After 12 months of chaos, what next? The year in Brexit

Best for Britain's Naomi Smith runs through a chaotic year - and sets out a resolution for 2019.

In many ways, 2018 was the year everything happened but nothing changed.

We started the year with nobody having a clue what Brexit meant and both main parties in a bitter civil war. It’s now Christmas time and nothing has changed.

It was the year of three Brexit secretaries, votes postponed and Corbyn forgetting he always had a camera on him – now that was stupid.

We also learnt the hard-Brexit European Research Group (ERG) can’t count to 48, and are neither European nor prone to doing much research! Definitely more a cult than a group.

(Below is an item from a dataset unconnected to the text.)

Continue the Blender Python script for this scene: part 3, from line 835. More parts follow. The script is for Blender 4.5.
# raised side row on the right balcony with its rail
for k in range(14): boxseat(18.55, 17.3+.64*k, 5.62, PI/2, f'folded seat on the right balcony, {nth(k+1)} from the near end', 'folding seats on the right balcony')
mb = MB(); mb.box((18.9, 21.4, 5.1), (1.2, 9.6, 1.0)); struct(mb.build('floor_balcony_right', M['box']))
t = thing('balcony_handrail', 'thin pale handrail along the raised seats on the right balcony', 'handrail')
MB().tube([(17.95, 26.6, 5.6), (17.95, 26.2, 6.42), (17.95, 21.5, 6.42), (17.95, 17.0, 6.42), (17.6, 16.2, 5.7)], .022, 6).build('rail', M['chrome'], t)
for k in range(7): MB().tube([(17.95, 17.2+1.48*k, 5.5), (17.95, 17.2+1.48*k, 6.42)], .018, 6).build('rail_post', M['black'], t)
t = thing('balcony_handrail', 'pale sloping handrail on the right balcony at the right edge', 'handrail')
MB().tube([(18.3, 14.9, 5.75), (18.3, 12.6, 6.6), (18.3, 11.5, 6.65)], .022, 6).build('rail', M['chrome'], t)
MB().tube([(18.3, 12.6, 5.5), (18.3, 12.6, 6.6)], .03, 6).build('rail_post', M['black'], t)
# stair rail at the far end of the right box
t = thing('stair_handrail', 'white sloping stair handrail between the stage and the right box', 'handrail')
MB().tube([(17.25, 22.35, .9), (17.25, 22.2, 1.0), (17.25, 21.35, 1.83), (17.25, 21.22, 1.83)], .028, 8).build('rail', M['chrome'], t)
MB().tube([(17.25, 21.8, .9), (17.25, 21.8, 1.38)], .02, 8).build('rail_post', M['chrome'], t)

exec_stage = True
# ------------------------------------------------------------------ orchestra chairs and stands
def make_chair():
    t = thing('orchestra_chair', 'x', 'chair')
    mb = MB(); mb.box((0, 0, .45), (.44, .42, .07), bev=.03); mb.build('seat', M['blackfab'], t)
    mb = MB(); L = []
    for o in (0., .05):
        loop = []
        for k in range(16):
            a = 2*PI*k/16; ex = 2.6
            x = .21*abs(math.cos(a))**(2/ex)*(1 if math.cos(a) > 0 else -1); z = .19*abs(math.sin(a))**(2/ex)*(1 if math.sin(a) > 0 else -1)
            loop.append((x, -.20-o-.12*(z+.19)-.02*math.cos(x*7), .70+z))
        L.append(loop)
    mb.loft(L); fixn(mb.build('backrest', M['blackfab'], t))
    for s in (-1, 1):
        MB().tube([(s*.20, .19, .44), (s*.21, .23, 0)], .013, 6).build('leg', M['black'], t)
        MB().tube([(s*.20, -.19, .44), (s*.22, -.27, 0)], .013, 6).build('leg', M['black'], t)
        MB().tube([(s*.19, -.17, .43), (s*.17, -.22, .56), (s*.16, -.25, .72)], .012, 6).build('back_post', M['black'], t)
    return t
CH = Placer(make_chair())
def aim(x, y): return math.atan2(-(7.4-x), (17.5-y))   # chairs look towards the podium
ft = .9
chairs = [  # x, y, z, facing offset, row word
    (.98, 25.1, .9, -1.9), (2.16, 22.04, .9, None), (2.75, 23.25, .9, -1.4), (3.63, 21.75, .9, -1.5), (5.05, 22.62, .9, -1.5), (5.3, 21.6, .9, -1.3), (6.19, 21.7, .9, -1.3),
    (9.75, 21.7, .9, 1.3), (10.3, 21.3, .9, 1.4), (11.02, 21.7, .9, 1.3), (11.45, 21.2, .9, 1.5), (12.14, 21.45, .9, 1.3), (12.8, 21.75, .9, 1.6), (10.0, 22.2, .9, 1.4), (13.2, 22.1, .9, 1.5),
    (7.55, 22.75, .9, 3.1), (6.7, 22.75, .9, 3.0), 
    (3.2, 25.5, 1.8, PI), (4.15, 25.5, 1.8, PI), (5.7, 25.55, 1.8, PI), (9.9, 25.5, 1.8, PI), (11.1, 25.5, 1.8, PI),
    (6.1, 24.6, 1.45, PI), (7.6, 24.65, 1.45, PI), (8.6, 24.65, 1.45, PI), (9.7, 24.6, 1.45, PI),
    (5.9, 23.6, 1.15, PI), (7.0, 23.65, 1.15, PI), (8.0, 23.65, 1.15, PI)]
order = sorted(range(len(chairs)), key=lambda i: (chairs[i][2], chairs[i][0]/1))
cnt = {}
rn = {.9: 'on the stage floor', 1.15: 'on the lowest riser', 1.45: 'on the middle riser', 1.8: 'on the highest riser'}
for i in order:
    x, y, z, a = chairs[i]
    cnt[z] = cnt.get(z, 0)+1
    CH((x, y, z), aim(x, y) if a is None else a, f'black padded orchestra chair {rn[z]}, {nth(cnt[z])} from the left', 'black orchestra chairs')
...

But here’s the great news, a year ago, less than 20% of the British people wanted a people’s vote – now the majority want a final say.

By Spring, Brexit was unravelling. In March, Cambridge Analytica whistleblower Christopher Wylie told Parliament the Brexit result could have gone the other way if it wasn’t for fraud at the heart of the Leave campaign. Downing Street fought back by publicly outing another whistleblower.

Russia attempted to murder two British citizens by Novichok poisoning. Thankfully the EU and European Arrest Warrant had Theresa May’s back. A timely and shocking reminder of what we will lose if we Brexit.

In April, UKIP got its fifth leader in two years, and by the end of the year he had appointed EDL leader Tommy Robinson, aka Stephen Yaxley-Lennon, as special adviser. That was too much even for Nigel Farage who quit his party.

In July, all eyes were on the cabinet meeting at Chequers and Theresa May explaining her deal. It was such a good deal that President Trump trashed it and the Brexit Secretary who negotiated it quit. Arch-Brexiteer Dominic Raab took over – how long would he last?

Days later, the ever opportunistic Boris Johnson also quit. Fearing he would be on the breadline, he returned to writing his column for the Telegraph for a miserly £250,000 a year.

The 2016 Leave camp were referred to the police for breaking electoral law. Also, under investigation, this time by the National Crime Agency, was the ‘bad boy of Brexit’, Arron Banks, because of alleged involvement with foreign donations.

Come September and the Labour conference gave Shadow Brexit Secretary, Keir Starmer a standing ovation for saying that the party wasn’t ruling out the option of remaining in the EU. Their leadership inch slowly but ever more closely towards supporting a final say on the Brexit deal.

In October, 700,000 people took part in a march calling for a people’s vote – the biggest protest since the Iraq war. The Labour and Conservative leadership were conspicuously absent, as were a few of the (then) 12 Lib Dem MPs.

A month later, the Withdrawal Agreement was unveiled after a laborious cabinet meeting and within minutes we all, except the PM, knew the deal didn’t have the votes. Trump piled on the criticism with another trashing.

Jacob Rees-Mogg immediately stood up and announced a motion of no confidence in the Prime Minister.  Trouble was he had miscounted. This would have been hilarious were it not for the fact that they want to run the economy? Counting to 48 should be easy, 1, 2, 3, 4, 5, 6, etc.

Then out went Raab – no surprise – and in came Steve Barclay – yes even I had to do a Wikipedia search on him.

It seemed May had reunited the left and the right. Trouble was it was united in opposing her.

Another Johnson resigned. This time it was transport minister Jo. Big difference this time was the ever level-headed Orpington MP wanted a second referendum.

In December, the meaningful vote on Mrs May’s deal was scheduled. Nobody could work out why she was bothering. This was going to redefine humiliation. With hours to go, she pulled the vote and promised to rework the controversial backstop.

This time, the ERG managed to count to 48 and got its no confidence motion. The PM won but the naysayers did muster a surprisingly high 117 votes.

Meanwhile, the PM flew to Berlin to meet the German Chancellor only to be scuppered by child locks on her car. Surely we weren’t being locked out of Europe? When things don’t go well they only seem to get worse.

And Corbyn continued to dilly and dally over a vote of no confidence.

Putin ended the year supporting Mrs May, saying a second referendum would be anti-democratic. If the will of the Kremlin isn’t to vote again, I say bring it on.

Here at Best for Britain, our data shows that a staggering 66% now want a second referendum.

If 2018 has been tortuous then our resolution for 2019 has to be to deliver what the British people want – a final say.

As you read this, we as a country have spent over one billion on Brexit so far. Simple maths, how many bus’s worth of £350 million could have been invested in the NHS? Let’s hope the ERG aren’t doing the sums…

Naomi Smith is Chief Operating Officer of Best for Britain.